A casi tres décadas de la recuperación democrática, sobreviven en Argentina las prácticas más autoritarias de su oscuro pasado. Las agresiones contra periodistas, alentadas por el oficialismo, se inscriben en un clima que debe ser desactivado
Por: Norma Morandini
A casi tres décadas de la restauración democrática sobreviven en Argentina las prácticas más autoritarias de su oscuro pasado: si en el inicio de la democratización podía verse colgada de los kioscos la palabra "subversivos" en la tapa de la revista "Cabildo", una publicación de ultraderecha que así calificaba a los 500 periodistas cuyos nombres encolumnados como prontuarios llenaban sus páginas, hoy los afiches anónimos que aparecieron en la ciudad de Buenos Aires con los nombres y fotografías de los periodistas del Grupo Clarín o las agresiones a Fernando Bravo comparten el mismo desprecio, ya no tan sólo hacia periodistas concretos sino a la prensa como actividad constitutiva de la democracia.
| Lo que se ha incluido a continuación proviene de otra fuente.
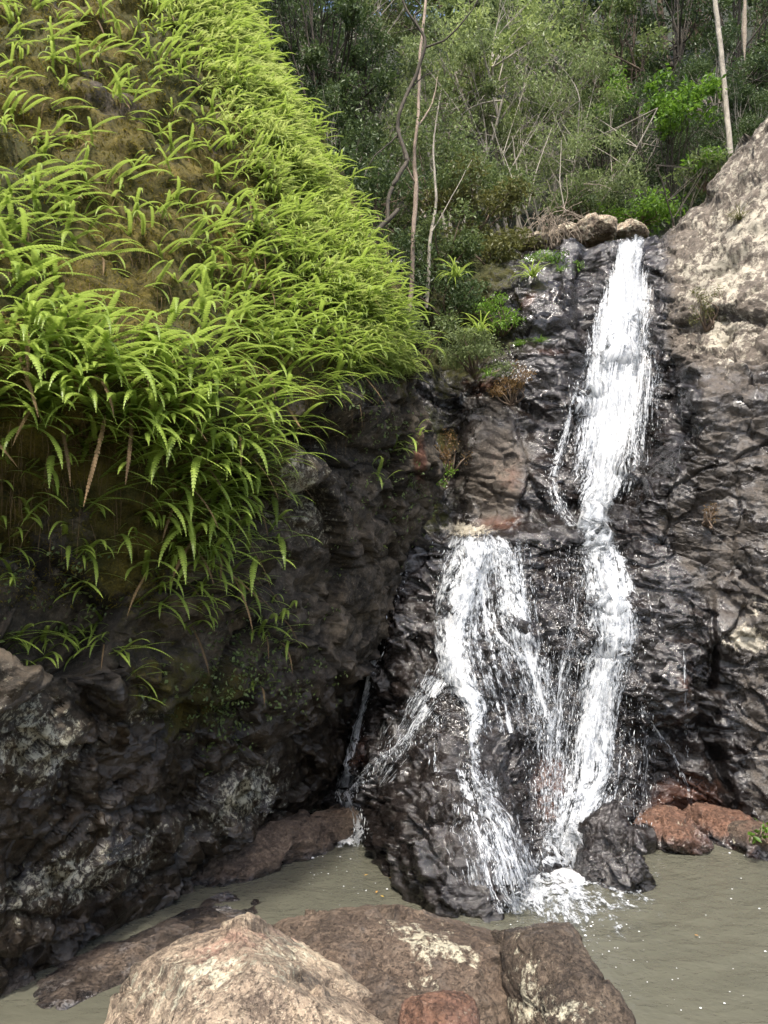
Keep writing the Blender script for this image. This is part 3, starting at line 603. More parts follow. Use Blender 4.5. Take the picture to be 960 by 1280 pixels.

Si en el medio no estuviera la tragedia de nuestro país, que tiene entre sus presos-desparecidos una centena de periodistas, todo podría reducirse a una anécdota o a la expresión de grupos minoritarios. Pero cuando desde el mismo poder se descalifica, ataca y agrede a la prensa, a la que se confunde con propaganda o adversario político, se avivan los fantasmas de ese oscuro pasado porque se le abre el camino a la violencia.
Es por eso que apelo al mejor sentimiento y compromiso de la Presidente de la Nación con los Derechos Humanos para desarmar, con la disuasión, esa bomba de tiempo de irracionalidad en la que no ganará nadie porque volveremos a perder todos los argentinos.
La Historia argentina, como todas las grandes tragedias de la humanidad, llámese nazismo o estalinismo, se sustentaron en la idea de que el fin justifica los medios, pero cuando los medios se constituyen en un fin en sí mismo amenazan a los mismos fines proyectados, ya que las cuestiones humanas siempre son imprevisibles.
La violencia verbal, la descalificación y la devaluación del Otro es una lógica que inevitablemente nos lleva al campo de batallas, donde sólo quedan heridos. Y eso lo sabemos muy bien los argentinos. Cuando se lanza a rodar la peligrosa rueda de la descalificación personal en nombre de la defensa de ideas, en realidad, se pierde control sobre la violencia que entraña siempre la confrontación.
Apelo, igualmente, a la mejor inteligencia de nuestro país para que el compromiso sea con el respeto irrestricto a esos mismos Derechos, que por ser valores universales no admiten interpretación. No son de izquierda ni de derecha: son la base de una legalidad compartida.
Tal como sucedió con el nazismo, cuyos horrores dieron al mundo la Declaración Universal de los Derechos del Hombre, el terrorismo de Estado vivificó para los argentinos la idea de Derechos, ajena a nuestra tradición autoritaria. Porque actúo de buena fe, no pongo en dudas la buena fe de los otros. Pero si para fortalecer argumentos políticos es necesario descalificar, insultar o atacar lo que fracasa es la política, que le da la razón a la guerra como su continuación.
Apelo, finalmente, a la mejor energía democrática de nuestro país para que la moderación triunfe sobre los gritos porque, tal como advirtió la filósofa política Hannah Arendt, ya debiéramos saber que cada reducción del poder es una abierta invitación a la violencia, aunque sea por el sólo hecho de que quienes tienen el poder y sienten que se les desliza de las manos, sean el gobierno o los gobernados, siempre les ha sido difícil no caer en la tentación de sustituirlo por la violencia. Ojalá la Presidente mujer pueda ofrecernos lo que engrandece a los gobernantes: el respeto a la libertad, ya que sólo con libertad podemos reclamar por la falta del pan y la ausencia de justicia.